5. The state commission of inquiry tasked with investigating the circumstances that led to the death of 45 men and boys attending the 2021 Lag B’Omer festival on Mt. Meron published its report yesterday. It found that Prime Minister Netanyahu, former Public Security Minister Ohana, Police Commissioner Shabtai and former Religious Services Minister Avitan all bore personal responsibility for the disaster. In response, the Likud accused the inquiry of being a politically motivated attack by the previous Bennett-Lapid government. As well as being criticised by Lapid, who called for Netanyahu to resign, this response was attacked from within the Likud itself. Economy Minister Barkat said: “It is a grave mistake to turn the commission of inquiry into the Mt. Meron disaster into a political event.” Likud MK Eli Dellal wrote on X: “If you have nothing smart/good/leader-like to say, it’s best not to say anything.” Likud MK Tally Gotliv said: “I am a Likud member and I do not agree with the Likud’s infuriating response to the Meron commission’s conclusions.” Ohana, also from the Likud and now the Speaker of the Knesset, accepted the findings of the report and said the catastrophe resulted from "a long-standing failure in organising the event and the infrastructure of the place."

6. The Shin Bet intelligence service has followed the IDF in beginning its own operational review into the October 7th massacres and the events leading up to them. The review will take several weeks – a possibly months – and will consider the handling of intelligence received on the evening of October 6th indicating a possible attack. Shin Bet head Ronen Bar took responsibility for intelligence failures shortly after the event, saying “the responsibility resides with me for our failure to produce a satisfactory warning.”

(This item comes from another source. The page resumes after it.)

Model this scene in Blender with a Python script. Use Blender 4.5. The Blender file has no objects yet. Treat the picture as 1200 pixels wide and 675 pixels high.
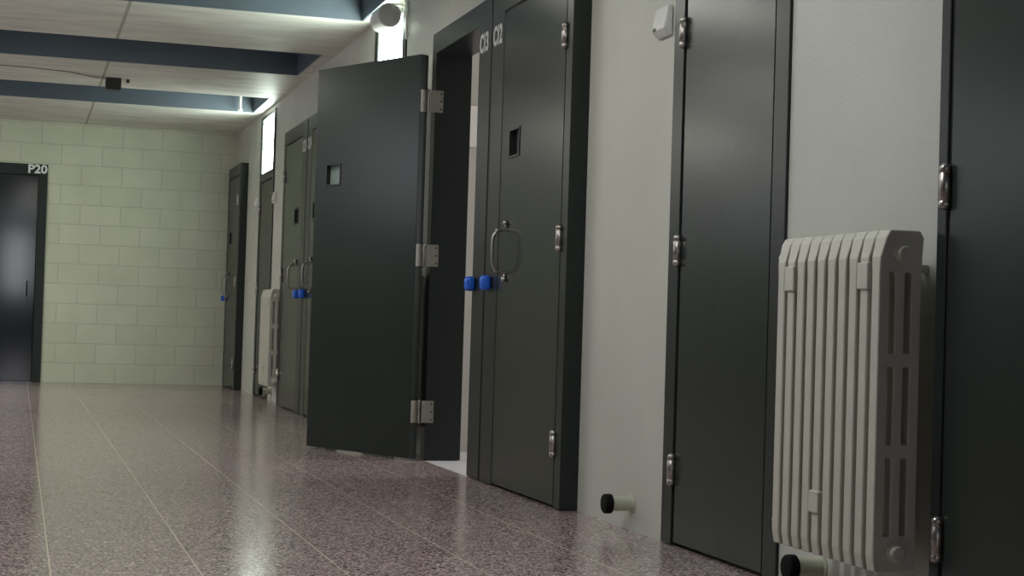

7. For the first time, Houthi attacks on Red Sea vessels have resulted in fatalities to crew. Three crew members of the Barbados-flagged True Confidence died after a Houthi missile strike hit the vessel yesterday. The government of the Philippines has confirmed that two of its citizens were among those killed. The news comes days after the Belize-flagged cargo ship, Rubymar, became the first vessel to sink after being hit by Houthi missiles. Also yesterday, according to US CENTCOM, the US conducted “self-defence strikes against two unmanned aerial vehicles in a Houthi controlled area of Yemen that presented an imminent threat to merchant vessels and US Navy ships in the region." On Tuesday, the US shot down a ballistic missile and three drones launched from Yemen at the destroyer USS Carney. Three anti-ship missiles and three sea drones were also fired at the ship. Communications cables under the Red Sea were also cut this week, affecting 25 percent of data traffic flowing between Asia and Europe. The cause of the damage is as yet unknown. The Houthis have carried out more than 60 Red Sea attacks in recent months, with analysts assessing that the US coalition’s strikes at missile-launching sites are not having a deterrent effect.